## WHAT IS ASKED:
Lines holding the string "objects" are the ones to copy; find them all in the data.

## INFORMATION SUPPLIED:
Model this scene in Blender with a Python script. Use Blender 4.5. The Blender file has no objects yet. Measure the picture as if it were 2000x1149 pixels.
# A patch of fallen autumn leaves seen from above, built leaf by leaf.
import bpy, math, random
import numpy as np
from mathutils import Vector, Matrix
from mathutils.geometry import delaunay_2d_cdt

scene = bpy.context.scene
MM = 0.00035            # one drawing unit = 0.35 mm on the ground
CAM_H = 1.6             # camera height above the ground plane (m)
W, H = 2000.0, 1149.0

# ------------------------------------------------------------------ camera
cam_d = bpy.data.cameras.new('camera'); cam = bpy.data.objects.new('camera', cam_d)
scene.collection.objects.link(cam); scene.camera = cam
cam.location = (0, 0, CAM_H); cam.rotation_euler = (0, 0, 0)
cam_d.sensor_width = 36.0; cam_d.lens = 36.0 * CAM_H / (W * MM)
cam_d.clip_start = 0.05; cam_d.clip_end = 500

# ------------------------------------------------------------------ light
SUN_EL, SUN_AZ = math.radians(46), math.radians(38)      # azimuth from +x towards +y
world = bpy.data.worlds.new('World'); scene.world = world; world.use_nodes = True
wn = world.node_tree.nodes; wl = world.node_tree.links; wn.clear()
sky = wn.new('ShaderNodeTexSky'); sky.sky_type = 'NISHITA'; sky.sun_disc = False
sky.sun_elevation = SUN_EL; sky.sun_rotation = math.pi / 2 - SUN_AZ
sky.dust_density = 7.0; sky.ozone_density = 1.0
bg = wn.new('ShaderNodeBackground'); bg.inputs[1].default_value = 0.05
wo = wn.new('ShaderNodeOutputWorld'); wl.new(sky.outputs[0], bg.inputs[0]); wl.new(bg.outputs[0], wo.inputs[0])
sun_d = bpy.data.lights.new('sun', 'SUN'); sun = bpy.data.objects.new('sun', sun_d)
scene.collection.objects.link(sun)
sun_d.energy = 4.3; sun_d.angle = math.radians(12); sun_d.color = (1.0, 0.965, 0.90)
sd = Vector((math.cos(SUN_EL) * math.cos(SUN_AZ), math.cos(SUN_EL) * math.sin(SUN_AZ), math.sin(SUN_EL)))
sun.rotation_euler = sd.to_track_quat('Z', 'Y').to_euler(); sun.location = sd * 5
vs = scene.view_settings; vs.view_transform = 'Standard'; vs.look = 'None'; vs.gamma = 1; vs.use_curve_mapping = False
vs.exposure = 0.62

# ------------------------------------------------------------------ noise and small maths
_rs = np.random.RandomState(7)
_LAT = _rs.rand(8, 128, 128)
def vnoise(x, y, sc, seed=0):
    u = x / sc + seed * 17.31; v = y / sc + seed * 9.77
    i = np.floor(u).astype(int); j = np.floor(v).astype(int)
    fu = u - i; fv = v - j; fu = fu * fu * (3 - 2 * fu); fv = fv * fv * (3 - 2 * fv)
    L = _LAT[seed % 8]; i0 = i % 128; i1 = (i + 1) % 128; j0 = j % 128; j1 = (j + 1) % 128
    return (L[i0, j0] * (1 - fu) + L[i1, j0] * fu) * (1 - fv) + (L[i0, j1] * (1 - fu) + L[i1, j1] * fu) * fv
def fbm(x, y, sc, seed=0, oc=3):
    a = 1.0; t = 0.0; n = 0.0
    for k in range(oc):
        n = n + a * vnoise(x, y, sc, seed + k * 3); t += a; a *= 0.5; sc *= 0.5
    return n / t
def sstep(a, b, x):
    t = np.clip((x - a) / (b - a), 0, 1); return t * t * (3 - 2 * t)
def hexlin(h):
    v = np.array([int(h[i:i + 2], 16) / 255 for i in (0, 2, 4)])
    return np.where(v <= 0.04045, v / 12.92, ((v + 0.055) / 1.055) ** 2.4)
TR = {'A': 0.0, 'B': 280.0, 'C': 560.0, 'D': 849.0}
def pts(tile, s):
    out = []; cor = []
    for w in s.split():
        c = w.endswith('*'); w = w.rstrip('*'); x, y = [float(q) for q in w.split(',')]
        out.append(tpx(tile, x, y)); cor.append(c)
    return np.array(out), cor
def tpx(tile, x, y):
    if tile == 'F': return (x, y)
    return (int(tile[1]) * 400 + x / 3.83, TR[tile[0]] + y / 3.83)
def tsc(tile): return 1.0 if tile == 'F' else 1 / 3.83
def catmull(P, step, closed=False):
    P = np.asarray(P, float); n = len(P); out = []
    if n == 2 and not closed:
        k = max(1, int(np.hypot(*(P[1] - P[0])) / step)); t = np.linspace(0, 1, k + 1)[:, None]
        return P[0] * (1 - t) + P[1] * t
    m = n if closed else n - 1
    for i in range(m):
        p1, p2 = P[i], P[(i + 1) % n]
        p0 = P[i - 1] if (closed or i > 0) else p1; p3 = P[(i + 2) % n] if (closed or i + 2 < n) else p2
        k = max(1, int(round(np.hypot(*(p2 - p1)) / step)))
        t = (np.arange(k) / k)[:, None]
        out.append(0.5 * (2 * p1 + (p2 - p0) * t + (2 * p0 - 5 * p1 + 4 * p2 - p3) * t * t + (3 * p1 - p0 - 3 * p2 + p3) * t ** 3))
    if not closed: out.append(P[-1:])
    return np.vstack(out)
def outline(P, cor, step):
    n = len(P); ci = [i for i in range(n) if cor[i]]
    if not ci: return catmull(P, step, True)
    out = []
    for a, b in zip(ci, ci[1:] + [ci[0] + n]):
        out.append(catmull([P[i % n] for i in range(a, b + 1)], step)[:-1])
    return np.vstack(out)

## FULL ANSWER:
Model this scene in Blender with a Python script. Use Blender 4.5. The Blender file has no objects yet. Measure the picture as if it were 2000x1149 pixels.
cam_d = bpy.data.cameras.new('camera'); cam = bpy.data.objects.new('camera', cam_d)
scene.collection.objects.link(cam); scene.camera = cam
sun_d = bpy.data.lights.new('sun', 'SUN'); sun = bpy.data.objects.new('sun', sun_d)
scene.collection.objects.link(sun)